Thursday was also a day of bloodshed, with a Dutch soldier and three dozen Taliban killed in the insurgency-torn south. The al Qaeda-linked Taliban movement claimed responsibility for the Kabul suicide attack, the first inside the barricaded capital in three weeks. The French military, which has around 1,000 soldiers in Afghanistan as part of the Nato-led International Security Assistance force (ISAF), confirmed that its soldiers were struck while on patrol and that one died. Eight Afghan civilians were injured in the blast, ISAF said.
French President Nicolas Sarkozy expressed his condolences to all the victims, adding in a statement that he was "more determined than ever to continue the fight against terrorism." Around 168 international soldiers have been killed in Afghanistan this year - the bloodiest since the insurgent Taliban were removed from government in late 2001. France has lost 12 troops since deploying to the country.
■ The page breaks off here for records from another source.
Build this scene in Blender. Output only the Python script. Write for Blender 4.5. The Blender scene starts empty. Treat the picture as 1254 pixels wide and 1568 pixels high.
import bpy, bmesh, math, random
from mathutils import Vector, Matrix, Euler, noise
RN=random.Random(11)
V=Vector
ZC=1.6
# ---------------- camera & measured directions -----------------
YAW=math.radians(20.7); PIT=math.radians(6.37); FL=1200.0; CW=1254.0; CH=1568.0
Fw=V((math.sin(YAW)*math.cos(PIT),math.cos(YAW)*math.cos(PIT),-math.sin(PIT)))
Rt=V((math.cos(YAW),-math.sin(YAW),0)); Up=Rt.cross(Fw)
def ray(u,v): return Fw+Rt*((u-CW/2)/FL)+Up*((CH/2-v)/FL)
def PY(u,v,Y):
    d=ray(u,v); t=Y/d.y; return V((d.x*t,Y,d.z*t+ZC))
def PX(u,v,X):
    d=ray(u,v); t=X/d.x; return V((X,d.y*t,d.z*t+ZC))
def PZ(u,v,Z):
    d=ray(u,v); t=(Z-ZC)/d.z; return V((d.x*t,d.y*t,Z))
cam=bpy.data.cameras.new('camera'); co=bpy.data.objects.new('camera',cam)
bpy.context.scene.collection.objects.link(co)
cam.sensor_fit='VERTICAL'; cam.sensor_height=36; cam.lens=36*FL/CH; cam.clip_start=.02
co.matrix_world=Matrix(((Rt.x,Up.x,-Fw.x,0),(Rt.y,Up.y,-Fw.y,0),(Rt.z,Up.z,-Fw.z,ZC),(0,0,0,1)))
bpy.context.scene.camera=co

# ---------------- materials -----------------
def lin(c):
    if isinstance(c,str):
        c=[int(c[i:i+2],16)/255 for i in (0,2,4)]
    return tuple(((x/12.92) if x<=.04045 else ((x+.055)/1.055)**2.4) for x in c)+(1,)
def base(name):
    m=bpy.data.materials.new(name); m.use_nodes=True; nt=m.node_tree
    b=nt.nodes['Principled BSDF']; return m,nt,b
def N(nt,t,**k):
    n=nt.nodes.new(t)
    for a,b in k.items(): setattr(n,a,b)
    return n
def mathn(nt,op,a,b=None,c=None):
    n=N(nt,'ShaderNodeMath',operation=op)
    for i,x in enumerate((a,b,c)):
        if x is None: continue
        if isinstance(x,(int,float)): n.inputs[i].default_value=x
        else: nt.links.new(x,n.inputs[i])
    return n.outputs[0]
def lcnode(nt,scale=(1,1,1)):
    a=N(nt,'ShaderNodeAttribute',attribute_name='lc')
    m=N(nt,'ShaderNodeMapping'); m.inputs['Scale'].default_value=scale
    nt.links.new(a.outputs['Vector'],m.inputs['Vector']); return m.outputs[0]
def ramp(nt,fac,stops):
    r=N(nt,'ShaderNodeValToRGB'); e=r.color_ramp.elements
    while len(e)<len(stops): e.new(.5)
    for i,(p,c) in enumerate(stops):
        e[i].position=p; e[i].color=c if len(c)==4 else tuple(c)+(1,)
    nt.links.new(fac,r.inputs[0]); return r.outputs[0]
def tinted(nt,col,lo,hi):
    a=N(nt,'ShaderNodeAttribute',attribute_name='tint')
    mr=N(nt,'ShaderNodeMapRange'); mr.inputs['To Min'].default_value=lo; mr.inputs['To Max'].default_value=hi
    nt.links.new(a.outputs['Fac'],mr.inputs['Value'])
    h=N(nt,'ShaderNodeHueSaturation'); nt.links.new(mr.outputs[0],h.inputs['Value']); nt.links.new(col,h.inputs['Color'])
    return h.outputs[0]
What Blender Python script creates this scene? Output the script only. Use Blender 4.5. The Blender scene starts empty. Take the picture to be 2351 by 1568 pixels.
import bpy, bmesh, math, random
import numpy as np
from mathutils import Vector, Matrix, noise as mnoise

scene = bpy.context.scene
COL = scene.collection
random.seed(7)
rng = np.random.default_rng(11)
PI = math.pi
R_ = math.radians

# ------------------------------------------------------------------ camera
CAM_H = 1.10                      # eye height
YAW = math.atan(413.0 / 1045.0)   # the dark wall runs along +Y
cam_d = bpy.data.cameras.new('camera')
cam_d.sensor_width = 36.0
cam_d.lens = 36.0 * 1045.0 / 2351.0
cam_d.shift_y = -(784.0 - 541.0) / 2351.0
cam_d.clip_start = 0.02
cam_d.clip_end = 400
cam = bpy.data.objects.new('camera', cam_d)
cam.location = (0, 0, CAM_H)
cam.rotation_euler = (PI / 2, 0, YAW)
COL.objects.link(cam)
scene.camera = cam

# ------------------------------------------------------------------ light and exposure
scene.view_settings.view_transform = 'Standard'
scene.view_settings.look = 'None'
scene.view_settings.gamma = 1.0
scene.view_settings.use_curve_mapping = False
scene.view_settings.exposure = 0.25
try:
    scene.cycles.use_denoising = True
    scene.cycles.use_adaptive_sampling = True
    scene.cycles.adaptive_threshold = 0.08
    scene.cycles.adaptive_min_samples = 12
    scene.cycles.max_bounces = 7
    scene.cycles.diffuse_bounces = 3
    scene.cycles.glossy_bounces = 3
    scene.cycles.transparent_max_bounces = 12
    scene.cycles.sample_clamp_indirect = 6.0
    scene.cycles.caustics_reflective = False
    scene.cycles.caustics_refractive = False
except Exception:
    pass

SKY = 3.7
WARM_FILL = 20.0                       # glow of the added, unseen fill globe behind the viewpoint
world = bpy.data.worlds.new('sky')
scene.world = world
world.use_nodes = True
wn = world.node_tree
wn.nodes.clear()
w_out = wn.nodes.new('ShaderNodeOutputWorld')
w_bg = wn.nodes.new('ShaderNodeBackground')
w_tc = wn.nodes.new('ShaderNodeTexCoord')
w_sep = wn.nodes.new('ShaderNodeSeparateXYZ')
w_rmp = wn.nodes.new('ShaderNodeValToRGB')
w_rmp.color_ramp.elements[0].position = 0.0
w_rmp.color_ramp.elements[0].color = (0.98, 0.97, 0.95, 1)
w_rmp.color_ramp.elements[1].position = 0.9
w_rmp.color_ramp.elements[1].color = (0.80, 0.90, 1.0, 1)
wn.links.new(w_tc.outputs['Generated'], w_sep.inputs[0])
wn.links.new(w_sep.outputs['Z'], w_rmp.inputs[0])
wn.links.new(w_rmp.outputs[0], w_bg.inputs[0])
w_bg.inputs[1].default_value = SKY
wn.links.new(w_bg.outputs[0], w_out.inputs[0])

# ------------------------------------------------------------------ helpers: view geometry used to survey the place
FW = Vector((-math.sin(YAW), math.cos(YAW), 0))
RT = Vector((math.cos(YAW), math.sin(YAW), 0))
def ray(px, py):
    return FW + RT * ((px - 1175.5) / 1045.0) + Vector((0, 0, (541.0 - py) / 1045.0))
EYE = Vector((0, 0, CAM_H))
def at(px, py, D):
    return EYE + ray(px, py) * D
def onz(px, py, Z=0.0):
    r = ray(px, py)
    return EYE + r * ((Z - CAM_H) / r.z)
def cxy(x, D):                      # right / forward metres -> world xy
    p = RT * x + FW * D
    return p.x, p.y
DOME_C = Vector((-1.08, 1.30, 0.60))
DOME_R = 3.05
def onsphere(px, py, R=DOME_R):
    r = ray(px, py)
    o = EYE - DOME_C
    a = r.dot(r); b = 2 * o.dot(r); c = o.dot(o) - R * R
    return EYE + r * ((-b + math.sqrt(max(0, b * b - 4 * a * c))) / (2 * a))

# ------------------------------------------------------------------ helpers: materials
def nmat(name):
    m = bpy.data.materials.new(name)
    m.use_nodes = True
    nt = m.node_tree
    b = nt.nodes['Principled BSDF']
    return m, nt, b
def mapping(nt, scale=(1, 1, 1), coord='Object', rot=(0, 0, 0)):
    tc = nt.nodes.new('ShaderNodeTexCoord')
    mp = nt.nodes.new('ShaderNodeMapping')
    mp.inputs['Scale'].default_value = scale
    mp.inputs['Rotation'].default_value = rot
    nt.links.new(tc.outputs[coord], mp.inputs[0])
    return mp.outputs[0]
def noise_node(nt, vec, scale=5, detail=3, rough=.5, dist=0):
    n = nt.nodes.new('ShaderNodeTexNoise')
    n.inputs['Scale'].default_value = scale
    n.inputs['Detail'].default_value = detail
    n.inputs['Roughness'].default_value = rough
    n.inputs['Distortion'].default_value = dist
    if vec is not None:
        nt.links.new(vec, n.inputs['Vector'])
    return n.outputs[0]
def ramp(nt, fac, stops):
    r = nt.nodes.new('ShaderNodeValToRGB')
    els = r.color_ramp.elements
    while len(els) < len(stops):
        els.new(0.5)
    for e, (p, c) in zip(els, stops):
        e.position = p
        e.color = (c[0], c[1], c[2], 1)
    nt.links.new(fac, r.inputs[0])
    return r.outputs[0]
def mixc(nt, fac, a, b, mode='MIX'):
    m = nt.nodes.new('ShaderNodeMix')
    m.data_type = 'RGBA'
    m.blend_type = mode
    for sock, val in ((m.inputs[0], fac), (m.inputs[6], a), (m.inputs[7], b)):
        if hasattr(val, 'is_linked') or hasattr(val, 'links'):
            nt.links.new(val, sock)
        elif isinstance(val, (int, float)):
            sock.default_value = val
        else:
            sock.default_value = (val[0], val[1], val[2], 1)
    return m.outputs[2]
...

One side of the armoured vehicle struck by the blast was damaged but the car that carried the bomb was completely destroyed, reduced to a heap of blackened metal.
The attacker's flesh littered the site, his torso flung metres away. There have been more than 100 suicide attacks in Afghanistan this year, most of them blamed on the Taliban's intensifying insurgency, which sees almost daily attacks in the southern and eastern parts of the country.
Soldiers led by the US military struck militant hideouts in the volatile south early Friday, killing about 40 rebels and destroying one of the largest caches of weapons they have ever found, the US-led coalition said. The operation was in the southern province of Helmand, Afghanistan's top opium-growing area, which sees some of the heaviest fighting of the Taliban's anti-government insurgency, funded in part by the drugs trade.